Zineb el-Rhazoui et Ibtissame Lachgar, deux animatrices et cofondatrices du MALI, sont toujours persécutées. Elles ont été empêchées de quitter le territoire, pour assister à une rencontre-débat à Paris sur la liberté de conscience et de culte, organisée le 19 octobre par l’association « Manifeste des Libertés. » La mesure d’interdiction de sortie du territoire a été prise par le procureur et signifiée à leur avocat, Mr Jamai, alors qu’aucune poursuite judiciaire n’a été engagée contre les deux jeunes femmes et les autres membres du mouvement, interpellés le 13 septembre 2009…
Enfin l’intégrité territoriale :
Sept militants originaires du Sahara, connus pour leur engagement politique et associatif ont été interpellés le 8 octobre à leur descente d’avion à Casablanca. Ces Sahraouis revenaient d’un voyage en Algérie où ils ont effectué une visite aux camps de Tindouf. Après une semaine d’interrogatoires par les services secrets, ils ont été déférés devant le tribunal militaire de Rabat… !
Les autorités reprochent aux 7 protagonistes (Ali Salem Tamek, Brahim Dahane, Ahmad Anasiri, Dagja Lachgar, Yahdih Ettarrouzi, Rachid Sghayar et Saleh Lebayhi) leurs opinions et positions politiques quant à la question du Sahara alors que leur engagement n’est un secret pour personne. Certains sont d‘anciens détenus politiques, ou victimes de la disparition forcée durant les années de plomb et/ou membres d’associations de défense des droits humains.
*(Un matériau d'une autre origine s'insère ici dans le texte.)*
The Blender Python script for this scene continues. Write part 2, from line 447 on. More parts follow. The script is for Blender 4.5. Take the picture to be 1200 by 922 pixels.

Ces arrestations bafouent un droit élémentaire, celui de la liberté d’opinion et d’expression, tel qu’il est consacré par la Déclaration Universelle des Droits de l’Homme, notamment dans son Article 19 qui stipule : « Tout individu a droit à la liberté d’opinion et d’expression, ce qui implique le droit de ne pas être inquiété pour ses opinions et celui de chercher, de recevoir et de répandre, sans considération de frontières, les informations et les idées par quelque moyen d’expression que ce soit. »
Un tribunal militaire et la résurgence d’une campagne de lynchage médiatique font craindre le pire pour les 7 arrêtés en particulier et pour les libertés en général.
Vigilance
Le vent qui souffle sur notre pays, ravive nos douleurs et des réminiscences nous rappellent un passé, non lointain, où l’arbitraire s’est imposé au fil des jours et des mois pour déboucher sur les sinistres « années de plomb. »
L’ASDHOM, fondée il y a 25 ans (1984) pour apporter sa contribution à la lutte des démocrates marocains, des familles des détenus politiques et des disparus et pour dénoncer la répression qui sévissait au Maroc, ne peut qu’exprimer :
– ses inquiétudes sur le déferlement des atteintes aux droits élémentaires des citoyens marocains ;
– ses exigences pour que les autorités marocaines rompent avec cette logique sécuritaire et répressive basée sur des prétendues « lignes rouges » ;
L’ASDHOM, appelle l’ensemble des défenseurs des droits de l’Homme et leurs organisations à une plus grande vigilance et à une unité d’action pour faire valoir notre volonté commune : Pour un véritable Etat de droit.